A binary world is a knee jerk world. It is a world where people snap. Brutality is not simply physical savagery. It is spontaneous evil, both spoken and acted out. Speech cannot be separated from brutal acts. The separation of speech from brutality is a huge rationalization. Speech can hurt as much as almost any physical activity. Today speech is more important than ever because everyone in the world can speak to everyone else.
Why is this important? Because America has a president whose speech is brutal. The world seems increasingly run by violence.
But this behavior is universal. The peaceful person has a choice to act with extreme violence. Many who write vicious attacks see themselves as nonviolent. However, the fact is every person on the planet can trigger speech and action that is destructive.
How does our inner violence serve us?
Inner violence is a weapon that can do good, but only when used judiciously. It is what enables us to jump suddenly out of incoming danger. Why? Because we train ourselves.
The binary culture makes a god of force and power. The triadic person sees these as something to be controlled and subjected to decent values.
Why is the world so upset about Salt Lake?
Tribune Editorial: There’s no excuse for the apparent police brutality against a local nurse, via @sltrib https://t.co/YieVuFdp68
— Stephen C. Rose (@stephencrose) September 5, 2017
A rational nurse is confronted by a cop who snaps.
Cops don't have to snap. Nurses don't have to be reasonable. We meet situations when perfectly reasonable people do horrible things and knee-jerk people are heroes. But cultures slant in different directions and influence moves with gravity. A president who talks trash makes for a trashy, tabloid world.

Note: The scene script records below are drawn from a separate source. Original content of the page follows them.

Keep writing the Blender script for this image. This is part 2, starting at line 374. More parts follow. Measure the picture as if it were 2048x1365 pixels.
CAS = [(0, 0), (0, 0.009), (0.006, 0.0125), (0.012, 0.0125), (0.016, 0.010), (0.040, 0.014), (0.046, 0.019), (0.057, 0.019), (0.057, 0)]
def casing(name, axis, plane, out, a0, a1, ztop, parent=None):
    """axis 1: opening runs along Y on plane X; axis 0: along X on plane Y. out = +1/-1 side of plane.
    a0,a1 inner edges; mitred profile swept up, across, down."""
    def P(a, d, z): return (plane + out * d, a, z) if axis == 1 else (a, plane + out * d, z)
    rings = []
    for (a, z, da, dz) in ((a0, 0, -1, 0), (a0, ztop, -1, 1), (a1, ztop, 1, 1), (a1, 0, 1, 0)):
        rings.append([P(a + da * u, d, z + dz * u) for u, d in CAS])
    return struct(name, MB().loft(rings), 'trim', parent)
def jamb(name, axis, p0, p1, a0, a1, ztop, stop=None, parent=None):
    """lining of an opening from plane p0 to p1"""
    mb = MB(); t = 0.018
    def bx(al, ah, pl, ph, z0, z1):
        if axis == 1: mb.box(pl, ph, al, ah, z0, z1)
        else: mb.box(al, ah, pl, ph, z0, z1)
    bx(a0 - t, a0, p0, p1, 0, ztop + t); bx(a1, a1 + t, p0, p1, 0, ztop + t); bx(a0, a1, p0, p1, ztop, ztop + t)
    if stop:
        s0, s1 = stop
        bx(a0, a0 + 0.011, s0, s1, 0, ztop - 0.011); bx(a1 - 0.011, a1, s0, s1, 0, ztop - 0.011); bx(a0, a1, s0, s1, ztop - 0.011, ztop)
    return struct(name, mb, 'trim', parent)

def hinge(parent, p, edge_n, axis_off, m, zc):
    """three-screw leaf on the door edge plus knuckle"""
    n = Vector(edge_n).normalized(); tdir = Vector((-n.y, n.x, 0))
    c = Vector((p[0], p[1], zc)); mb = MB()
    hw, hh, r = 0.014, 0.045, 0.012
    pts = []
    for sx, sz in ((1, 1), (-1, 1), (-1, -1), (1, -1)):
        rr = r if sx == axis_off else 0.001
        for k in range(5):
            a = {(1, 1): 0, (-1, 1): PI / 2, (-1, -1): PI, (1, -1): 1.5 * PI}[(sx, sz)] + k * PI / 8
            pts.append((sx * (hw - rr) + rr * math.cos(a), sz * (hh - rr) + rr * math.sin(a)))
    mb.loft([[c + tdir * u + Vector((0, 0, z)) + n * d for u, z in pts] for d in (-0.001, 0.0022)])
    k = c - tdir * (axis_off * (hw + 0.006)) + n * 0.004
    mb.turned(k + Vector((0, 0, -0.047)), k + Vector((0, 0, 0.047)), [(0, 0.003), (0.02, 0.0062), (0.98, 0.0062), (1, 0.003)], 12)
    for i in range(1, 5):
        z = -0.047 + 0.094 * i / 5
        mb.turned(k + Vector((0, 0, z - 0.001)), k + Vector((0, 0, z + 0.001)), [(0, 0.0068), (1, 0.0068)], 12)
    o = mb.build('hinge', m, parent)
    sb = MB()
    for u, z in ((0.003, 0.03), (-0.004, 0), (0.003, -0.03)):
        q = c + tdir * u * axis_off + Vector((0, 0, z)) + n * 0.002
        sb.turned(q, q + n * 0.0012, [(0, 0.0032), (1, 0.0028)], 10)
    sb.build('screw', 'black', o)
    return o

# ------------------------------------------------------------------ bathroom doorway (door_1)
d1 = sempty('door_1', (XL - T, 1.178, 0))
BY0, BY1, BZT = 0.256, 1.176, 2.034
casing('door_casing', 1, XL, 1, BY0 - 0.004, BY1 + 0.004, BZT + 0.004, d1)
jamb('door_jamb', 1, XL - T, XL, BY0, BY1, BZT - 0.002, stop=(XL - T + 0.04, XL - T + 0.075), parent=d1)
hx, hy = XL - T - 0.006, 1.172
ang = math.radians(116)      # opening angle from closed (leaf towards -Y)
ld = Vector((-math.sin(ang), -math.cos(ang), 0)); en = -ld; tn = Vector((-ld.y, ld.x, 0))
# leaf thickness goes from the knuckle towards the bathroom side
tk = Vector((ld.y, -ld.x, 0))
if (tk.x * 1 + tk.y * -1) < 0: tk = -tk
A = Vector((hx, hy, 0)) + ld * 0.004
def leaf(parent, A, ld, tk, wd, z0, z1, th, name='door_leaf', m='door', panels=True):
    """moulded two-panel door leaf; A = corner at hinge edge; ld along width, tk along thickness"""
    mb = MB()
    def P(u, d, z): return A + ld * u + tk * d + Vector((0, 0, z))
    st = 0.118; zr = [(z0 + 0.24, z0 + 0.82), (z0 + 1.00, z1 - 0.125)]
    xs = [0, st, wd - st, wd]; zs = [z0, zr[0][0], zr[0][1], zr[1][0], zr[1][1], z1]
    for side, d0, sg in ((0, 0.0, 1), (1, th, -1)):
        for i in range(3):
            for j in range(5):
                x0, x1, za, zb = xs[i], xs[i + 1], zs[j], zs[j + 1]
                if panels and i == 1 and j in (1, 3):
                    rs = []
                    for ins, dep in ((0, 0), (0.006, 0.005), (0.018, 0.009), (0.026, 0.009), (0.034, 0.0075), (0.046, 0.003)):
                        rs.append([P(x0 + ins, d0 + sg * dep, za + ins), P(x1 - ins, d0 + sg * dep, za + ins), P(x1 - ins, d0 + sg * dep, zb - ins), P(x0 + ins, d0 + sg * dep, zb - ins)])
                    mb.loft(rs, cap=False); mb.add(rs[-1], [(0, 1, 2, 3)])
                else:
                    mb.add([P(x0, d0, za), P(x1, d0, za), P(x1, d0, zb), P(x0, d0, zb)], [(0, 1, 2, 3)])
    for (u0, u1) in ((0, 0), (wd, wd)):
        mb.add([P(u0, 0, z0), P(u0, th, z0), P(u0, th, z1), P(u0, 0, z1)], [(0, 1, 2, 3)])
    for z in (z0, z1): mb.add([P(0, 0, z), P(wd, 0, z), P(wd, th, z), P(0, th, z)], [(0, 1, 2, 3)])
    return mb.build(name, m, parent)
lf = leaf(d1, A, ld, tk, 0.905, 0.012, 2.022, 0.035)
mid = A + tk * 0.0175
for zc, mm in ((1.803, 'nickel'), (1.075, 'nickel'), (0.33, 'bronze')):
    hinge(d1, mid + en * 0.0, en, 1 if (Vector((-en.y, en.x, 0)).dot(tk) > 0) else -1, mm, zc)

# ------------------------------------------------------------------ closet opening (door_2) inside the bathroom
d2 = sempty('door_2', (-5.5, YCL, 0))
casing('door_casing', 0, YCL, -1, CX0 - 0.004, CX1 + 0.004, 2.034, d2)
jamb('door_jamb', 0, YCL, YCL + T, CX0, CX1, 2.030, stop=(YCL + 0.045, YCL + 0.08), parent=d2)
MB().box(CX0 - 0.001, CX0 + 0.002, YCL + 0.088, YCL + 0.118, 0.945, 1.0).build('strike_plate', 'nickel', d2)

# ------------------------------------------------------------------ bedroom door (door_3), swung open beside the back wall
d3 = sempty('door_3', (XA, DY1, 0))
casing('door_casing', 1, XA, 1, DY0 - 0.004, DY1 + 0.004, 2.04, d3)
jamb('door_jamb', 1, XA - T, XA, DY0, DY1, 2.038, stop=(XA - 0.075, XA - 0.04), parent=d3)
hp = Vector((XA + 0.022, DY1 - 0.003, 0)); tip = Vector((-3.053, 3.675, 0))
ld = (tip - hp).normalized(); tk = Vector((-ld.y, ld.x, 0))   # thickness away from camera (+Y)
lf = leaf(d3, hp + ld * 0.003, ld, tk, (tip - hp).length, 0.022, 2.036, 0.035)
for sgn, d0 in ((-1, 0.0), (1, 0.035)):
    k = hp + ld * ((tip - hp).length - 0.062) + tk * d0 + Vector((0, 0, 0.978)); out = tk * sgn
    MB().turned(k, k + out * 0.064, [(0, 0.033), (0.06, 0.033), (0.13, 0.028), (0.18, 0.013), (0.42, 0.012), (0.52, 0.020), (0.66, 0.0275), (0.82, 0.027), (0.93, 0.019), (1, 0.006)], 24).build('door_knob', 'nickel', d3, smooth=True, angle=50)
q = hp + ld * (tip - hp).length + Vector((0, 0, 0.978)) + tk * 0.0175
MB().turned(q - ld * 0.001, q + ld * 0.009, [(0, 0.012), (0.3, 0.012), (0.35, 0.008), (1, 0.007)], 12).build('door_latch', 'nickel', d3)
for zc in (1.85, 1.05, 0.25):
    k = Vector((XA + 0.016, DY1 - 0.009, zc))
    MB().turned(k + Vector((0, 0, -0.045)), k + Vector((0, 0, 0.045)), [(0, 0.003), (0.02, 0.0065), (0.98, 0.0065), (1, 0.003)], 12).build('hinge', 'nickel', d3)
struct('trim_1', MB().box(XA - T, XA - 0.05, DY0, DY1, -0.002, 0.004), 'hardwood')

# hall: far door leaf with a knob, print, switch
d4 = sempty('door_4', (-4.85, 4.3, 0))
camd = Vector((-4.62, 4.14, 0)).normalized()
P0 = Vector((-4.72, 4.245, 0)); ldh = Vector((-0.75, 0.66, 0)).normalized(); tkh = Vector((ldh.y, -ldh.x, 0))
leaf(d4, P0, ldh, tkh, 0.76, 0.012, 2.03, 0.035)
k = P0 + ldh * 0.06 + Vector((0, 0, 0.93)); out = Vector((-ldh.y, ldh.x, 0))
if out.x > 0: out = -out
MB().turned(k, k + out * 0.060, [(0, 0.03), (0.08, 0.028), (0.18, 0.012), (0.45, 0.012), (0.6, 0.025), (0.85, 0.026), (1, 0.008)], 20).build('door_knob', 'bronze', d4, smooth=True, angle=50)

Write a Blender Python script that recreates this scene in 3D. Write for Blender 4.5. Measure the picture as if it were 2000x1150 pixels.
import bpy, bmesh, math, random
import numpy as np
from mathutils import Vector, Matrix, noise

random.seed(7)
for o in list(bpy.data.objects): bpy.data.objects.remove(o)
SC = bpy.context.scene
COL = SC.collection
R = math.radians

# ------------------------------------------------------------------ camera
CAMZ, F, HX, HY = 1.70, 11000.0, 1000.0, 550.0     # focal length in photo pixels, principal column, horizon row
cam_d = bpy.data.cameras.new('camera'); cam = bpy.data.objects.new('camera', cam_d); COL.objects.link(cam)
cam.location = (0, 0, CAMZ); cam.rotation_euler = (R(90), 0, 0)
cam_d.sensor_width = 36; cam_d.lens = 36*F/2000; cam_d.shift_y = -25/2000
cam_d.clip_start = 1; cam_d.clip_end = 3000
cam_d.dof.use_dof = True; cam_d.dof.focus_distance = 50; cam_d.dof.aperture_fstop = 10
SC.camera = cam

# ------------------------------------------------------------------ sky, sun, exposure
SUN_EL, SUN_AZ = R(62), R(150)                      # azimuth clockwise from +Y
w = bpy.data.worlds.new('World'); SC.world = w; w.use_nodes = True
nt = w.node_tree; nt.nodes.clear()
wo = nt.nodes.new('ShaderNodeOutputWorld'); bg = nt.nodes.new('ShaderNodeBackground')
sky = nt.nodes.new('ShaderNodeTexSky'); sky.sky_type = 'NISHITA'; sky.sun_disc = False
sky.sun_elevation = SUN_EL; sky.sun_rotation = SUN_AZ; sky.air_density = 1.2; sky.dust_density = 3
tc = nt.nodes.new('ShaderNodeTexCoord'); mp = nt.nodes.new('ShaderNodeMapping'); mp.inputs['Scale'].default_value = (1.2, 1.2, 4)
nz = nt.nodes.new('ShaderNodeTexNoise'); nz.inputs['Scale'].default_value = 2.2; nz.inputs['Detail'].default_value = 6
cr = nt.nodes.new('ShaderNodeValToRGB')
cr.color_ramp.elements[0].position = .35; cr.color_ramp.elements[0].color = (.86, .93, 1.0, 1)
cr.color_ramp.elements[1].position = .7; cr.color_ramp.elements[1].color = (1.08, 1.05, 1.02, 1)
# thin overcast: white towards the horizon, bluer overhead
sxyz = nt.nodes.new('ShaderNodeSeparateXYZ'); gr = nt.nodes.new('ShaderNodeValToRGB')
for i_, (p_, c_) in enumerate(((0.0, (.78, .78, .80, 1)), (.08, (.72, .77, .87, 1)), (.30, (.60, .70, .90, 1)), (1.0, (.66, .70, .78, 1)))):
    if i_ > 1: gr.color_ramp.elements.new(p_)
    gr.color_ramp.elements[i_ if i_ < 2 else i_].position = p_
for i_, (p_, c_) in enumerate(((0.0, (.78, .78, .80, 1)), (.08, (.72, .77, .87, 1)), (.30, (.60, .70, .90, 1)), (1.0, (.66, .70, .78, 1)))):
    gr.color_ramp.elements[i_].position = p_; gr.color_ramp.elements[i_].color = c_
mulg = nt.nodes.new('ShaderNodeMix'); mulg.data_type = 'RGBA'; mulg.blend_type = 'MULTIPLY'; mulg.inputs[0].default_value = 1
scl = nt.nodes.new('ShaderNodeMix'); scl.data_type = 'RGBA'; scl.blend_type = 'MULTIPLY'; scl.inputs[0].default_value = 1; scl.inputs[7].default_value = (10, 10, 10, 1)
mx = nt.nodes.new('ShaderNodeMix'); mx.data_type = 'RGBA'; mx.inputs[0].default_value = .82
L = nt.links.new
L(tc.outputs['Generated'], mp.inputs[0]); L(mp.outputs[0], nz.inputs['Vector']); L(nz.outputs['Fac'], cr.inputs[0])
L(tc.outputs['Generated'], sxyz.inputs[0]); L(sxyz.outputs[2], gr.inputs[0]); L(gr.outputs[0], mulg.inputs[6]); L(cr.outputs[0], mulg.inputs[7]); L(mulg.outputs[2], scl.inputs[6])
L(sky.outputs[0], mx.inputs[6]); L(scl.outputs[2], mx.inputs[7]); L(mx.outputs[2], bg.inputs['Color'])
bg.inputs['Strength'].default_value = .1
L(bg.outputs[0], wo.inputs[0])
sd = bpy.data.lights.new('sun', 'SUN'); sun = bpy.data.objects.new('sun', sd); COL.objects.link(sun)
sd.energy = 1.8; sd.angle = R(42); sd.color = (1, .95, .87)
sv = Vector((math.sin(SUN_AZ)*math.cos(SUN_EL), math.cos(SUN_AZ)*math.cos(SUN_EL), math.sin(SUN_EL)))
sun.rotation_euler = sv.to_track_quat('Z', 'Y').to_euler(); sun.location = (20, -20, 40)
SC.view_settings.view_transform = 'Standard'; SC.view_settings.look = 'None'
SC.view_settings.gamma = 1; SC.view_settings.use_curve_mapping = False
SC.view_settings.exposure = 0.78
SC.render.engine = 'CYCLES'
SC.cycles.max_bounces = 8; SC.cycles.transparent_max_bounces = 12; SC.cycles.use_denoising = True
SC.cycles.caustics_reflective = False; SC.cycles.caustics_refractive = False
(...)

Police are wrongly singled out
Attributing brutality to police so that police brutality is common usage is not fair. We do not see domestic abuse, but it is no less brutal. We do not chase down lonely opioid deaths and military suicides, but they are no less tokens of savagery.
A binary culture, operating like Congress does, as though no reconciliation is possible, is a blot on humankind.
Fallibility is universal
Why is universal fallibility so important? Because it sets the stage for a triadic world.
In a triadic world, thinking first is a virtue. Thinking outside the box is praised. Thinking beyond boxes entirely is seen as potentially good. We step back and take time. We can be calm in the midst of unfolding crisis. Long views are more perceptive than snap judgments.
We are all fallible, but God loves us anyway, is how my friend Will Campbell put it.
Chicago blues
Cut to fifty years ago. I am talking to the police chief of Chicago. His name is Orlando Wilson. I am hoping for a better police atmosphere in the city of the big shoulders. When nothing changes and people are consistently victimized by brutality, the problem is too deep for a short term fix.